======== Provided data ========

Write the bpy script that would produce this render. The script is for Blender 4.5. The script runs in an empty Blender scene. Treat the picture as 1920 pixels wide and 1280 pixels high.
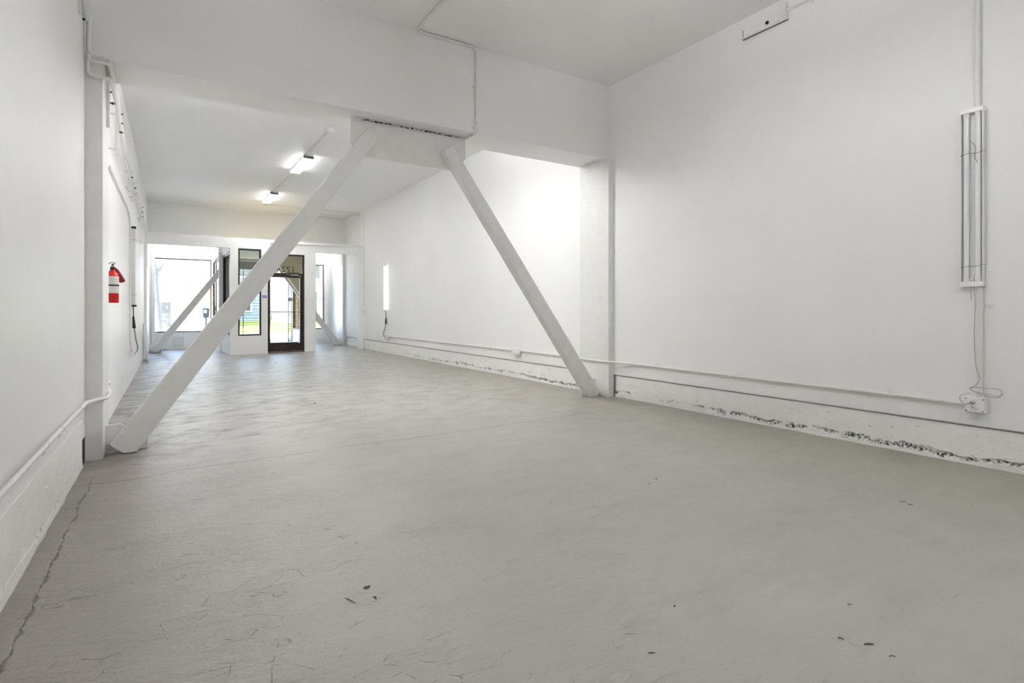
import bpy, math, random
from mathutils import Vector, Matrix, noise as mnoise
random.seed(7)
SC = bpy.context.scene
COL = SC.collection

# ------------------------------------------------------------------ camera
cam_d = bpy.data.cameras.new('camera')
cam = bpy.data.objects.new('camera', cam_d)
COL.objects.link(cam)
cam_d.sensor_width = 36.0
cam_d.lens = 36.0 * 1025.0 / 1920.0
cam_d.shift_y = -(640.0 - 582.0) / 1920.0
cam_d.clip_start = 0.05
cam_d.clip_end = 400
cam.location = (0.0, 0.0, 1.10)
cam.rotation_euler = (math.radians(90), 0, -math.atan2(652.0, 1025.0))
SC.camera = cam

# ------------------------------------------------------------------ world, sun, exposure
W = bpy.data.worlds.new('world')
SC.world = W
W.use_nodes = True
wn = W.node_tree
sky = wn.nodes.new('ShaderNodeTexSky')
sky.sky_type = 'NISHITA'
sky.sun_disc = False
sky.sun_elevation = math.radians(47)
sky.sun_rotation = math.radians(247)
sky.air_density = 1.0
sky.dust_density = 2.0
bg = wn.nodes['Background']
wn.links.new(sky.outputs[0], bg.inputs[0])
bg.inputs[1].default_value = 0.85
sun_d = bpy.data.lights.new('sun', 'SUN')
sun_d.energy = 4.4
sun_d.angle = math.radians(0.6)
sun_d.color = (1.0, 0.95, 0.86)
sun = bpy.data.objects.new('sun', sun_d)
COL.objects.link(sun)
sun.location = (-12, 12, 20)
sun.rotation_euler = Vector((0.60, 0.26, -0.70)).to_track_quat('-Z', 'Y').to_euler()
LAMP = 22.0           # emission of the ceiling fixtures' diffusers
BATTEN = 19.0         # bare tubes in the near bay
FILL_REAR = 30.0      # added fill tubes, unseen behind the camera
FILL_FAR = 70.0     # added fill tubes, hidden behind the near beam
FILL_SHOW = 40.0    # added fill tubes, out of sight above the displays
TUBE = 2.6            # emission of the lit wall tube
SC.cycles.max_bounces = 12        # a white room: light bounces many times
SC.cycles.diffuse_bounces = 8
SC.cycles.use_adaptive_sampling = True
SC.cycles.adaptive_threshold = 0.1
SC.cycles.use_light_tree = False
SC.cycles.transparent_max_bounces = 6
SC.cycles.glossy_bounces = 3
SC.view_settings.view_transform = 'Standard'
SC.view_settings.look = 'None'
SC.view_settings.exposure = 1.42
SC.view_settings.gamma = 1.0
SC.view_settings.use_curve_mapping = False

# ------------------------------------------------------------------ measures of the room (metres)
XR = 4.857                      # right wall
CZ = 3.995                      # ceiling
YB, YF = -4.5, 19.3             # back wall, shop front


def XL(y):                      # the left wall runs slightly askew
    return -0.565 + 0.0105 * y


def FZ(x):                      # the slab dips towards the left wall
    return -0.05 * (XR - x) / 5.35


# ------------------------------------------------------------------ node materials
class Mat:
    def __init__(s, name):
        s.m = bpy.data.materials.new(name)
        s.m.use_nodes = True
        s.t = s.m.node_tree
        s.b = s.t.nodes['Principled BSDF']
        s.out = s.t.nodes['Material Output']
        s.tc = s.t.nodes.new('ShaderNodeTexCoord')
        s.geo = s.t.nodes.new('ShaderNodeNewGeometry')

    def put(s, sock, v):
        if isinstance(v, bpy.types.NodeSocket):
            s.t.links.new(v, sock)
        elif v is not None:
            sock.default_value = v

    def math(s, op, a, b=None, c=None, clamp=False):
        n = s.t.nodes.new('ShaderNodeMath')
        n.operation = op
        n.use_clamp = clamp
        s.put(n.inputs[0], a)
        s.put(n.inputs[1], b)
        s.put(n.inputs[2], c)
        return n.outputs[0]

    def mapped(s, scale=(1, 1, 1), loc=(0, 0, 0), rot=(0, 0, 0)):
        n = s.t.nodes.new('ShaderNodeMapping')
        n.inputs['Scale'].default_value = scale
        n.inputs['Location'].default_value = loc
        n.inputs['Rotation'].default_value = rot
        s.t.links.new(s.geo.outputs['Position'], n.inputs['Vector'])
        return n.outputs[0]

    def noise(s, scale, detail=4, rough=0.55, vec=None, dist=0.0):
        n = s.t.nodes.new('ShaderNodeTexNoise')
        n.inputs['Scale'].default_value = scale
        n.inputs['Detail'].default_value = detail
        n.inputs['Roughness'].default_value = rough
        n.inputs['Distortion'].default_value = dist
        s.t.links.new(vec if vec is not None else s.geo.outputs['Position'], n.inputs['Vector'])
        return n.outputs['Fac']

    def noise1(s, w, scale, detail=3, rough=0.6):
        n = s.t.nodes.new('ShaderNodeTexNoise')
        n.noise_dimensions = '1D'
        n.inputs['Scale'].default_value = scale
        n.inputs['Detail'].default_value = detail
        n.inputs['Roughness'].default_value = rough
        s.t.links.new(w, n.inputs['W'])
        return n.outputs['Fac']

    def voronoi(s, scale, vec=None, feature='F1', out='Distance', rnd=1.0):
        n = s.t.nodes.new('ShaderNodeTexVoronoi')
        n.feature = feature
        n.inputs['Scale'].default_value = scale
        n.inputs['Randomness'].default_value = rnd
        s.t.links.new(vec if vec is not None else s.geo.outputs['Position'], n.inputs['Vector'])
        return n.outputs[out]

    def ramp(s, fac, lo, hi, a=0.0, b=1.0):
        n = s.t.nodes.new('ShaderNodeMapRange')
        n.inputs['From Min'].default_value = lo
        n.inputs['From Max'].default_value = hi
        n.inputs['To Min'].default_value = a
        n.inputs['To Max'].default_value = b
        n.clamp = True
        s.put(n.inputs['Value'], fac)
        return n.outputs[0]

    def mix(s, fac, a, b, mode='MIX'):
        n = s.t.nodes.new('ShaderNodeMix')
        n.data_type = 'RGBA'
        n.blend_type = mode
        s.put(n.inputs[0], fac)
        s.put(n.inputs[6], (*a, 1) if isinstance(a, tuple) else a)
        s.put(n.inputs[7], (*b, 1) if isinstance(b, tuple) else b)
        return n.outputs[2]

    def xyz(s):
        n = s.t.nodes.new('ShaderNodeSeparateXYZ')
        s.t.links.new(s.geo.outputs['Position'], n.inputs[0])
        return n.outputs

    def bump(s, h, dist=0.005, strength=0.5, prev=None):
        n = s.t.nodes.new('ShaderNodeBump')
        n.inputs['Distance'].default_value = dist
        n.inputs['Strength'].default_value = strength
        s.put(n.inputs['Height'], h)
        if prev is not None:
            s.t.links.new(prev, n.inputs['Normal'])
        return n.outputs[0]

    def set(s, color=None, rough=None, metal=None, normal=None, spec=None, **kw):
        if color is not None:
            s.put(s.b.inputs['Base Color'], (*color, 1) if isinstance(color, tuple) else color)
        s.put(s.b.inputs['Roughness'], rough)
        s.put(s.b.inputs['Metallic'], metal)
        s.put(s.b.inputs['Specular IOR Level'], spec)
        if normal is not None:
            s.t.links.new(normal, s.b.inputs['Normal'])
        for k, v in kw.items():
            s.put(s.b.inputs[k.replace('_', ' ')], (*v, 1) if isinstance(v, tuple) else v)
        return s.m


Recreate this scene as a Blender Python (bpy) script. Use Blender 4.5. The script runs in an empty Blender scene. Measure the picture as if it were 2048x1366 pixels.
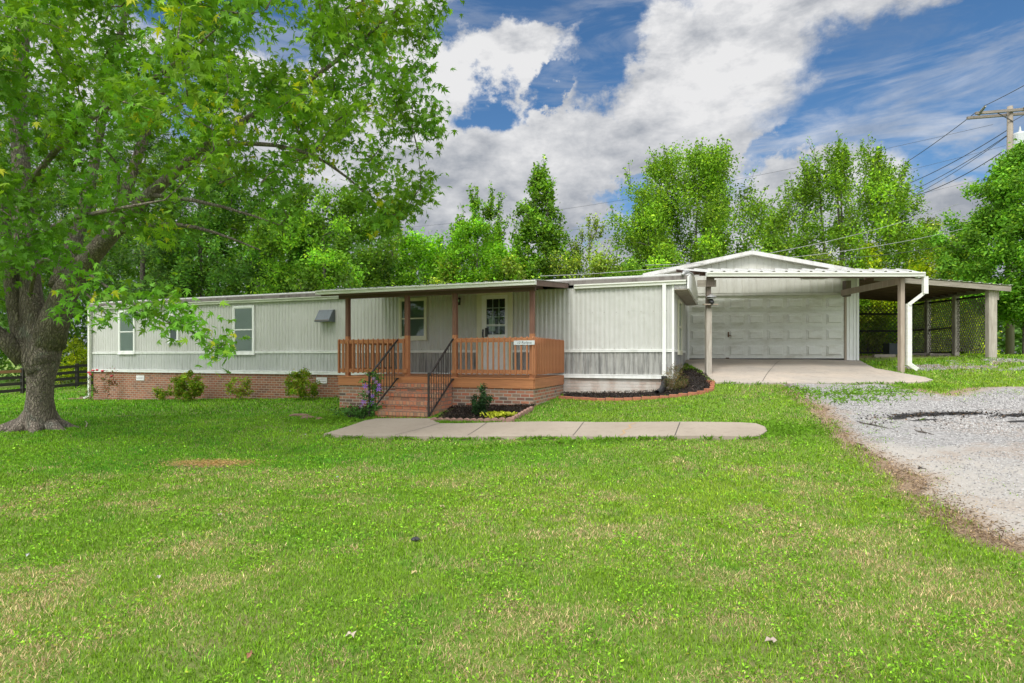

========

▸ **What is being asked**
Keep every word of the data as it is when you write it out, but drop the pictures.

▸ **Solved problem**
Write the bpy script that would produce this render. The script is for Blender 4.5. The script runs in an empty Blender scene. Treat the picture as 1920 pixels wide and 1280 pixels high.
import bpy, math, random
from mathutils import Vector, Matrix, noise as mnoise
random.seed(7)
SC = bpy.context.scene
COL = SC.collection

# ------------------------------------------------------------------ camera
cam_d = bpy.data.cameras.new('camera')
cam = bpy.data.objects.new('camera', cam_d)
COL.objects.link(cam)
cam_d.sensor_width = 36.0
cam_d.lens = 36.0 * 1025.0 / 1920.0
cam_d.shift_y = -(640.0 - 582.0) / 1920.0
cam_d.clip_start = 0.05
cam_d.clip_end = 400
cam.location = (0.0, 0.0, 1.10)
cam.rotation_euler = (math.radians(90), 0, -math.atan2(652.0, 1025.0))
SC.camera = cam

# ------------------------------------------------------------------ world, sun, exposure
W = bpy.data.worlds.new('world')
SC.world = W
W.use_nodes = True
wn = W.node_tree
sky = wn.nodes.new('ShaderNodeTexSky')
sky.sky_type = 'NISHITA'
sky.sun_disc = False
sky.sun_elevation = math.radians(47)
sky.sun_rotation = math.radians(247)
sky.air_density = 1.0
sky.dust_density = 2.0
bg = wn.nodes['Background']
wn.links.new(sky.outputs[0], bg.inputs[0])
bg.inputs[1].default_value = 0.85
sun_d = bpy.data.lights.new('sun', 'SUN')
sun_d.energy = 4.4
sun_d.angle = math.radians(0.6)
sun_d.color = (1.0, 0.95, 0.86)
sun = bpy.data.objects.new('sun', sun_d)
COL.objects.link(sun)
sun.location = (-12, 12, 20)
sun.rotation_euler = Vector((0.60, 0.26, -0.70)).to_track_quat('-Z', 'Y').to_euler()
LAMP = 22.0           # emission of the ceiling fixtures' diffusers
BATTEN = 19.0         # bare tubes in the near bay
FILL_REAR = 30.0      # added fill tubes, unseen behind the camera
FILL_FAR = 70.0     # added fill tubes, hidden behind the near beam
FILL_SHOW = 40.0    # added fill tubes, out of sight above the displays
TUBE = 2.6            # emission of the lit wall tube
SC.cycles.max_bounces = 12        # a white room: light bounces many times
SC.cycles.diffuse_bounces = 8
SC.cycles.use_adaptive_sampling = True
SC.cycles.adaptive_threshold = 0.1
SC.cycles.use_light_tree = False
SC.cycles.transparent_max_bounces = 6
SC.cycles.glossy_bounces = 3
SC.view_settings.view_transform = 'Standard'
SC.view_settings.look = 'None'
SC.view_settings.exposure = 1.42
SC.view_settings.gamma = 1.0
SC.view_settings.use_curve_mapping = False

# ------------------------------------------------------------------ measures of the room (metres)
XR = 4.857                      # right wall
CZ = 3.995                      # ceiling
YB, YF = -4.5, 19.3             # back wall, shop front


def XL(y):                      # the left wall runs slightly askew
    return -0.565 + 0.0105 * y


def FZ(x):                      # the slab dips towards the left wall
    return -0.05 * (XR - x) / 5.35


# ------------------------------------------------------------------ node materials
class Mat:
    def __init__(s, name):
        s.m = bpy.data.materials.new(name)
        s.m.use_nodes = True
        s.t = s.m.node_tree
        s.b = s.t.nodes['Principled BSDF']
        s.out = s.t.nodes['Material Output']
        s.tc = s.t.nodes.new('ShaderNodeTexCoord')
        s.geo = s.t.nodes.new('ShaderNodeNewGeometry')

    def put(s, sock, v):
        if isinstance(v, bpy.types.NodeSocket):
            s.t.links.new(v, sock)
        elif v is not None:
            sock.default_value = v

    def math(s, op, a, b=None, c=None, clamp=False):
        n = s.t.nodes.new('ShaderNodeMath')
        n.operation = op
        n.use_clamp = clamp
        s.put(n.inputs[0], a)
        s.put(n.inputs[1], b)
        s.put(n.inputs[2], c)
        return n.outputs[0]

    def mapped(s, scale=(1, 1, 1), loc=(0, 0, 0), rot=(0, 0, 0)):
        n = s.t.nodes.new('ShaderNodeMapping')
        n.inputs['Scale'].default_value = scale
        n.inputs['Location'].default_value = loc
        n.inputs['Rotation'].default_value = rot
        s.t.links.new(s.geo.outputs['Position'], n.inputs['Vector'])
        return n.outputs[0]

    def noise(s, scale, detail=4, rough=0.55, vec=None, dist=0.0):
        n = s.t.nodes.new('ShaderNodeTexNoise')
        n.inputs['Scale'].default_value = scale
        n.inputs['Detail'].default_value = detail
        n.inputs['Roughness'].default_value = rough
        n.inputs['Distortion'].default_value = dist
        s.t.links.new(vec if vec is not None else s.geo.outputs['Position'], n.inputs['Vector'])
        return n.outputs['Fac']

    def noise1(s, w, scale, detail=3, rough=0.6):
        n = s.t.nodes.new('ShaderNodeTexNoise')
        n.noise_dimensions = '1D'
        n.inputs['Scale'].default_value = scale
        n.inputs['Detail'].default_value = detail
        n.inputs['Roughness'].default_value = rough
        s.t.links.new(w, n.inputs['W'])
        return n.outputs['Fac']

    def voronoi(s, scale, vec=None, feature='F1', out='Distance', rnd=1.0):
        n = s.t.nodes.new('ShaderNodeTexVoronoi')
        n.feature = feature
        n.inputs['Scale'].default_value = scale
        n.inputs['Randomness'].default_value = rnd
        s.t.links.new(vec if vec is not None else s.geo.outputs['Position'], n.inputs['Vector'])
        return n.outputs[out]

    def ramp(s, fac, lo, hi, a=0.0, b=1.0):
        n = s.t.nodes.new('ShaderNodeMapRange')
        n.inputs['From Min'].default_value = lo
        n.inputs['From Max'].default_value = hi
        n.inputs['To Min'].default_value = a
        n.inputs['To Max'].default_value = b
        n.clamp = True
        s.put(n.inputs['Value'], fac)
        return n.outputs[0]

    def mix(s, fac, a, b, mode='MIX'):
        n = s.t.nodes.new('ShaderNodeMix')
        n.data_type = 'RGBA'
        n.blend_type = mode
        s.put(n.inputs[0], fac)
        s.put(n.inputs[6], (*a, 1) if isinstance(a, tuple) else a)
        s.put(n.inputs[7], (*b, 1) if isinstance(b, tuple) else b)
        return n.outputs[2]

    def xyz(s):
        n = s.t.nodes.new('ShaderNodeSeparateXYZ')
        s.t.links.new(s.geo.outputs['Position'], n.inputs[0])
        return n.outputs

    def bump(s, h, dist=0.005, strength=0.5, prev=None):
        n = s.t.nodes.new('ShaderNodeBump')
        n.inputs['Distance'].default_value = dist
        n.inputs['Strength'].default_value = strength
        s.put(n.inputs['Height'], h)
        if prev is not None:
            s.t.links.new(prev, n.inputs['Normal'])
        return n.outputs[0]

    def set(s, color=None, rough=None, metal=None, normal=None, spec=None, **kw):
        if color is not None:
            s.put(s.b.inputs['Base Color'], (*color, 1) if isinstance(color, tuple) else color)
        s.put(s.b.inputs['Roughness'], rough)
        s.put(s.b.inputs['Metallic'], metal)
        s.put(s.b.inputs['Specular IOR Level'], spec)
        if normal is not None:
            s.t.links.new(normal, s.b.inputs['Normal'])
        for k, v in kw.items():
            s.put(s.b.inputs[k.replace('_', ' ')], (*v, 1) if isinstance(v, tuple) else v)
        return s.m


Recreate this scene as a Blender Python (bpy) script. Use Blender 4.5. The script runs in an empty Blender scene. Measure the picture as if it were 2048x1366 pixels.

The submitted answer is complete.